RECORDED DATA
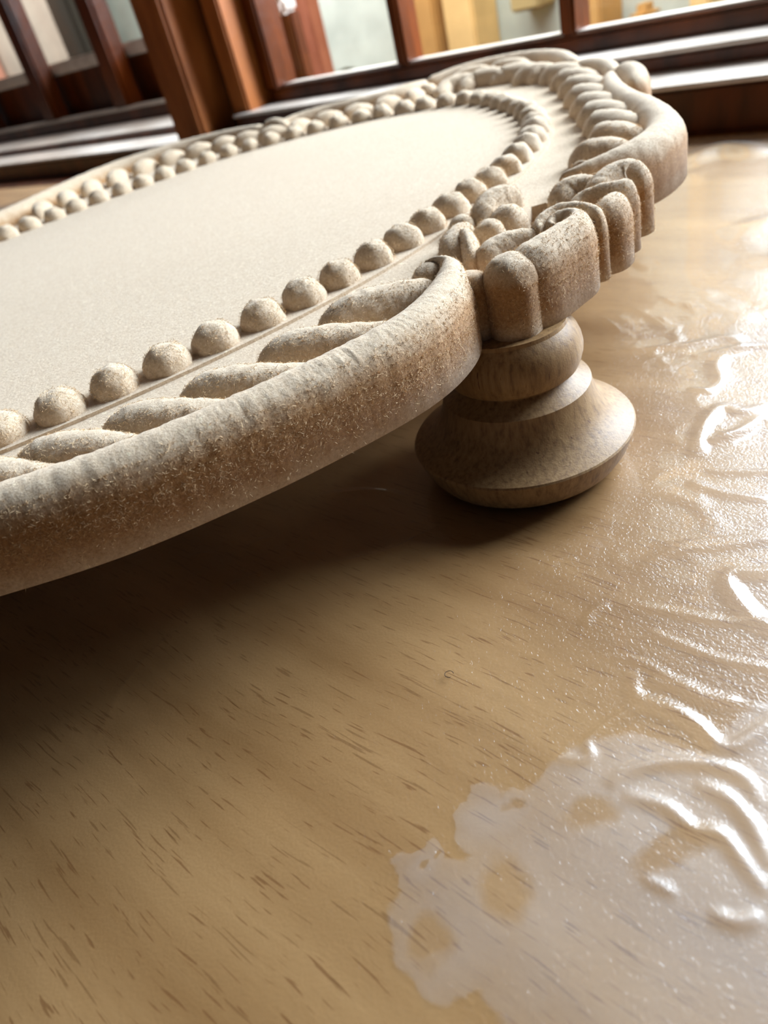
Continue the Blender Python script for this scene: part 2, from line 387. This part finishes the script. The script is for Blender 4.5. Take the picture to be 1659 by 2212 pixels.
V = [wp(1.055+dx, .86+dy, z) for z in (-.8, -.3) for dx, dy in ((.008, .008), (-.008, .008), (-.008, -.008), (.008, -.008))]
mesh('stem', V, [(0, 1, 5, 4), (1, 2, 6, 5), (2, 3, 7, 6), (3, 0, 4, 7), (4, 5, 6, 7)], M['dark'], bu)
gw = wbox('grey_screen', 1.805, 3.6, .75, .78, -.8, 1.3, M['grey'], bev=.003); tag(gw, 'beige-grey screen wall outside behind the barred window', 'wall')
pk = wbox('pink_door', 2.28, 2.6, .72, .745, -.8, 1.3, M['pink'], bev=.003); tag(pk, 'pink panel at the far left behind the barred window', 'panel')
dk = wbox('downpipe', 1.71, 1.80, .68, .73, -.8, 1.3, M['dark'], bev=.01); tag(dk, 'dark pipe at the right end of the beige-grey screen wall', 'pipe')
gy = wbox('yard_ground', -2.5, 4.5, .3, 1.3, -.86, -.8, M['tan'], bev=0); tag(gy, 'sandy yard ground outside', 'ground'); gy['kind'] = 'structure'; gy.name = 'floor_outside'
del gy['category']

# ------------------------------------------------------------------ table
tb = empty('table', wp(-.2, -.4, FLZ)); tag(tb, 'long beech-patterned table with short dark grain marks under clear film', 'table')
wbox('tabletop', -1.0, 1.9, -.78, -.002, -.028, 0, M['table'], tb, .002)
for s in (-.92, 1.82):
    for q in (-.72, -.07): wbox('leg', s-.025, s+.025, q-.025, q+.025, FLZ, -.027, M['wood'], tb, .003)

# ------------------------------------------------------------------ clear film lying on the table, with creases
def lines(lo, hi, fa, fb, fine, coarse):
    a = list(np.arange(lo, fa, coarse)) + list(np.arange(fa, fb, fine)) + list(np.arange(fb, hi, coarse)); return np.array(a)
xs = lines(-.70, .50, -.075, .125, .0006, .004); ys = lines(-.02, .90, .028, .200, .0006, .004)
GX, GY = np.meshgrid(xs, ys, indexing='ij')
H = np.zeros_like(GX)
def seg_ridge(pts, width, height, ends=True):
    """ridge of gaussian profile along a plan polyline (mm)"""
    global H
    A = spline([(p[0], p[1]) for p in pts], [(0,)]*len(pts), 1.0)[:, :2]*.001
    lo, hi = A.min(0)-width*.004, A.max(0)+width*.004
    I = np.where((xs > lo[0]) & (xs < hi[0]))[0]; J = np.where((ys > lo[1]) & (ys < hi[1]))[0]
    if not len(I) or not len(J): return
    sx, sy = GX[np.ix_(I, J)], GY[np.ix_(I, J)]
    best = np.full(sx.shape, 1e9); tt = np.zeros(sx.shape)
    for k in range(len(A)-1):
        d = A[k+1]-A[k]; L2 = max(d@d, 1e-12)
        u = np.clip(((sx-A[k, 0])*d[0]+(sy-A[k, 1])*d[1])/L2, 0, 1)
        dist = np.hypot(sx-A[k, 0]-u*d[0], sy-A[k, 1]-u*d[1])
        mm = dist < best; best[mm] = dist[mm]; tt[mm] = (k+u[mm])/(len(A)-1)
    env = np.clip(np.sin(np.pi*tt), 0, 1)**.6 if ends else 1
    rip = 1 + (.10*np.cos(best*2*np.pi/.0011) if .5 < height < 1.0 else 0)
    H[np.ix_(I, J)] += height*.001*np.exp(-(best/(width*.001))**2)*env*rip
def vnoise(scale, seed, octs=3):
    rs = np.random.RandomState(seed); out = np.zeros_like(GX); amp = 1
    for o in range(octs):
        g = rs.rand(64, 64); f = 2**o/scale
        u = GX*f; v = GY*f; iu = np.floor(u).astype(int); iv = np.floor(v).astype(int); fu = u-iu; fv = v-iv
        fu = fu*fu*(3-2*fu); fv = fv*fv*(3-2*fv)
        a = g[iu % 64, iv % 64]; b = g[(iu+1) % 64, iv % 64]; c = g[iu % 64, (iv+1) % 64]; d = g[(iu+1) % 64, (iv+1) % 64]
        out += amp*((a*(1-fu)+b*fu)*(1-fv)+(c*(1-fu)+d*fu)*fv-.5); amp *= .5
    return out
def sstep(a, b, x): t = np.clip((x-a)/(b-a), 0, 1); return t*t*(3-2*t)
PXCREASE = 0
CREASES = [
    # (plan points in mm, width, height)
    ([(-84, 98), (-79, 99), (-73, 100)], .8, .30), ([(-66, 101), (-63.5, 108), (-61.5, 115), (-57, 122), (-50, 128.5)], .8, .40),
    ([(-41, 136), (-36.5, 138.5), (-31, 140)], .8, .45), ([(-18, 136), (-10, 134.5), (-1, 134), (11, 137)], .9, .6), ([(-3.4, 130.6), (3.3, 134.6), (11, 137.5)], .7, .6),
    ([(-38, 149), (-32, 152), (-28, 152)], .9, .5), ([(-29, 148), (-23, 143), (-16, 138)], .8, .5), ([(-16, 165), (-2, 160), (10, 150)], 1.6, .8), ([(-51, 154), (-47, 153.5), (-43, 152)], 1, .5),
    ([(2, 143), (8, 141), (14, 144)], 1.2, .6),
    ([(45, 106), (53, 108), (61.5, 106), (72, 104), (84, 103)], 1.5, .55), ([(51, 111), (62, 108), (72, 105.5)], 1.2, .4),
    ([(84, 92), (68, 95), (60, 98), (57.5, 93), (58.5, 84), (66, 74)], 2.2, .9),
    ([(38, 99), (46, 93), (52, 88), (59, 84), (70, 76)], 1.1, .5), ([(40, 90.5), (44, 85), (48, 80), (54, 75.5), (62, 70)], 1.0, .5),
    ([(29, 88), (35, 85), (39, 79), (44, 73), (50, 68)], .9, .35),
    ([(34, 83), (32, 77.5), (35.6, 74), (38, 69.6), (39, 65.6), (41, 64), (48, 66), (56, 69)], 1.7, .85), ([(35, 80), (39, 77), (42, 73), (46, 71)], 1.8, .6),
    ([(13, 70), (15, 71), (19, 69), (21, 69.5), (21, 71.6), (27, 74.5), (32, 75), (36, 72)], 1.0, .6),
    ([(21, 63.5), (25, 65), (31, 64.5), (37, 62), (40, 58.5), (39.5, 54)], 1.5, .8), ([(22.5, 61.5), (27.5, 58), (29.5, 53.5), (32.5, 52), (33.5, 46), (34, 43)], 1.4, .8),
    ([(33, 60), (36, 57), (37, 52), (36, 46)], 1.6, .7), ([(20, 49.5), (23.3, 46)], .8, .5), ([(26, 43), (28.5, 41), (32, 41)], 1.3, .6),
    ([(30, 96), (33.5, 99), (36.5, 98.8)], 1.0, .6), ([(29.5, 113), (32, 115.5), (36, 114)], .7, .4),
    ([(73, 136), (80, 146), (88, 152), (90.5, 148), (98, 148)], 2.5, 1.0), ([(78, 140), (86, 140.5), (93, 144)], 2.0, .9), ([(67, 128), (71, 121), (78, 115)], 1.6, .8), ([(72, 130), (80, 125), (90, 121)], 1.6, .7),
    ([(180, 358), (206, 365), (212, 338)], 8, 3.5), ([(150, 262), (170, 258), (190, 240)], 6, 2.0), ([(140, 225), (165, 222), (190, 205)], 6, 1.8), ([(109, 212), (113, 211)], 1.5, .7), ([(86, 165), (90, 159)], 1.5, .6), ([(112, 256), (120, 257)], 2.5, 1), ([(78, 215), (96, 210), (114, 199)], 2.5, .8), ([(95, 180), (112, 176), (126, 165)], 2.5, .9)]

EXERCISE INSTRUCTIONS
Copy out the data above exactly, except the pictures.

RESULT BELOW
Continue the Blender Python script for this scene: part 2, from line 387. This part finishes the script. The script is for Blender 4.5. Take the picture to be 1659 by 2212 pixels.
V = [wp(1.055+dx, .86+dy, z) for z in (-.8, -.3) for dx, dy in ((.008, .008), (-.008, .008), (-.008, -.008), (.008, -.008))]
mesh('stem', V, [(0, 1, 5, 4), (1, 2, 6, 5), (2, 3, 7, 6), (3, 0, 4, 7), (4, 5, 6, 7)], M['dark'], bu)
gw = wbox('grey_screen', 1.805, 3.6, .75, .78, -.8, 1.3, M['grey'], bev=.003); tag(gw, 'beige-grey screen wall outside behind the barred window', 'wall')
pk = wbox('pink_door', 2.28, 2.6, .72, .745, -.8, 1.3, M['pink'], bev=.003); tag(pk, 'pink panel at the far left behind the barred window', 'panel')
dk = wbox('downpipe', 1.71, 1.80, .68, .73, -.8, 1.3, M['dark'], bev=.01); tag(dk, 'dark pipe at the right end of the beige-grey screen wall', 'pipe')
gy = wbox('yard_ground', -2.5, 4.5, .3, 1.3, -.86, -.8, M['tan'], bev=0); tag(gy, 'sandy yard ground outside', 'ground'); gy['kind'] = 'structure'; gy.name = 'floor_outside'
del gy['category']

# ------------------------------------------------------------------ table
tb = empty('table', wp(-.2, -.4, FLZ)); tag(tb, 'long beech-patterned table with short dark grain marks under clear film', 'table')
wbox('tabletop', -1.0, 1.9, -.78, -.002, -.028, 0, M['table'], tb, .002)
for s in (-.92, 1.82):
    for q in (-.72, -.07): wbox('leg', s-.025, s+.025, q-.025, q+.025, FLZ, -.027, M['wood'], tb, .003)

# ------------------------------------------------------------------ clear film lying on the table, with creases
def lines(lo, hi, fa, fb, fine, coarse):
    a = list(np.arange(lo, fa, coarse)) + list(np.arange(fa, fb, fine)) + list(np.arange(fb, hi, coarse)); return np.array(a)
xs = lines(-.70, .50, -.075, .125, .0006, .004); ys = lines(-.02, .90, .028, .200, .0006, .004)
GX, GY = np.meshgrid(xs, ys, indexing='ij')
H = np.zeros_like(GX)
def seg_ridge(pts, width, height, ends=True):
    """ridge of gaussian profile along a plan polyline (mm)"""
    global H
    A = spline([(p[0], p[1]) for p in pts], [(0,)]*len(pts), 1.0)[:, :2]*.001
    lo, hi = A.min(0)-width*.004, A.max(0)+width*.004
    I = np.where((xs > lo[0]) & (xs < hi[0]))[0]; J = np.where((ys > lo[1]) & (ys < hi[1]))[0]
    if not len(I) or not len(J): return
    sx, sy = GX[np.ix_(I, J)], GY[np.ix_(I, J)]
    best = np.full(sx.shape, 1e9); tt = np.zeros(sx.shape)
    for k in range(len(A)-1):
        d = A[k+1]-A[k]; L2 = max(d@d, 1e-12)
        u = np.clip(((sx-A[k, 0])*d[0]+(sy-A[k, 1])*d[1])/L2, 0, 1)
        dist = np.hypot(sx-A[k, 0]-u*d[0], sy-A[k, 1]-u*d[1])
        mm = dist < best; best[mm] = dist[mm]; tt[mm] = (k+u[mm])/(len(A)-1)
    env = np.clip(np.sin(np.pi*tt), 0, 1)**.6 if ends else 1
    rip = 1 + (.10*np.cos(best*2*np.pi/.0011) if .5 < height < 1.0 else 0)
    H[np.ix_(I, J)] += height*.001*np.exp(-(best/(width*.001))**2)*env*rip
def vnoise(scale, seed, octs=3):
    rs = np.random.RandomState(seed); out = np.zeros_like(GX); amp = 1
    for o in range(octs):
        g = rs.rand(64, 64); f = 2**o/scale
        u = GX*f; v = GY*f; iu = np.floor(u).astype(int); iv = np.floor(v).astype(int); fu = u-iu; fv = v-iv
        fu = fu*fu*(3-2*fu); fv = fv*fv*(3-2*fv)
        a = g[iu % 64, iv % 64]; b = g[(iu+1) % 64, iv % 64]; c = g[iu % 64, (iv+1) % 64]; d = g[(iu+1) % 64, (iv+1) % 64]
        out += amp*((a*(1-fu)+b*fu)*(1-fv)+(c*(1-fu)+d*fu)*fv-.5); amp *= .5
    return out
def sstep(a, b, x): t = np.clip((x-a)/(b-a), 0, 1); return t*t*(3-2*t)
PXCREASE = 0
CREASES = [
    # (plan points in mm, width, height)
    ([(-84, 98), (-79, 99), (-73, 100)], .8, .30), ([(-66, 101), (-63.5, 108), (-61.5, 115), (-57, 122), (-50, 128.5)], .8, .40),
    ([(-41, 136), (-36.5, 138.5), (-31, 140)], .8, .45), ([(-18, 136), (-10, 134.5), (-1, 134), (11, 137)], .9, .6), ([(-3.4, 130.6), (3.3, 134.6), (11, 137.5)], .7, .6),
    ([(-38, 149), (-32, 152), (-28, 152)], .9, .5), ([(-29, 148), (-23, 143), (-16, 138)], .8, .5), ([(-16, 165), (-2, 160), (10, 150)], 1.6, .8), ([(-51, 154), (-47, 153.5), (-43, 152)], 1, .5),
    ([(2, 143), (8, 141), (14, 144)], 1.2, .6),
    ([(45, 106), (53, 108), (61.5, 106), (72, 104), (84, 103)], 1.5, .55), ([(51, 111), (62, 108), (72, 105.5)], 1.2, .4),
    ([(84, 92), (68, 95), (60, 98), (57.5, 93), (58.5, 84), (66, 74)], 2.2, .9),
    ([(38, 99), (46, 93), (52, 88), (59, 84), (70, 76)], 1.1, .5), ([(40, 90.5), (44, 85), (48, 80), (54, 75.5), (62, 70)], 1.0, .5),
    ([(29, 88), (35, 85), (39, 79), (44, 73), (50, 68)], .9, .35),
    ([(34, 83), (32, 77.5), (35.6, 74), (38, 69.6), (39, 65.6), (41, 64), (48, 66), (56, 69)], 1.7, .85), ([(35, 80), (39, 77), (42, 73), (46, 71)], 1.8, .6),
    ([(13, 70), (15, 71), (19, 69), (21, 69.5), (21, 71.6), (27, 74.5), (32, 75), (36, 72)], 1.0, .6),
    ([(21, 63.5), (25, 65), (31, 64.5), (37, 62), (40, 58.5), (39.5, 54)], 1.5, .8), ([(22.5, 61.5), (27.5, 58), (29.5, 53.5), (32.5, 52), (33.5, 46), (34, 43)], 1.4, .8),
    ([(33, 60), (36, 57), (37, 52), (36, 46)], 1.6, .7), ([(20, 49.5), (23.3, 46)], .8, .5), ([(26, 43), (28.5, 41), (32, 41)], 1.3, .6),
    ([(30, 96), (33.5, 99), (36.5, 98.8)], 1.0, .6), ([(29.5, 113), (32, 115.5), (36, 114)], .7, .4),
    ([(73, 136), (80, 146), (88, 152), (90.5, 148), (98, 148)], 2.5, 1.0), ([(78, 140), (86, 140.5), (93, 144)], 2.0, .9), ([(67, 128), (71, 121), (78, 115)], 1.6, .8), ([(72, 130), (80, 125), (90, 121)], 1.6, .7),
    ([(180, 358), (206, 365), (212, 338)], 8, 3.5), ([(150, 262), (170, 258), (190, 240)], 6, 2.0), ([(140, 225), (165, 222), (190, 205)], 6, 1.8), ([(109, 212), (113, 211)], 1.5, .7), ([(86, 165), (90, 159)], 1.5, .6), ([(112, 256), (120, 257)], 2.5, 1), ([(78, 215), (96, 210), (114, 199)], 2.5, .8), ([(95, 180), (112, 176), (126, 165)], 2.5, .9)]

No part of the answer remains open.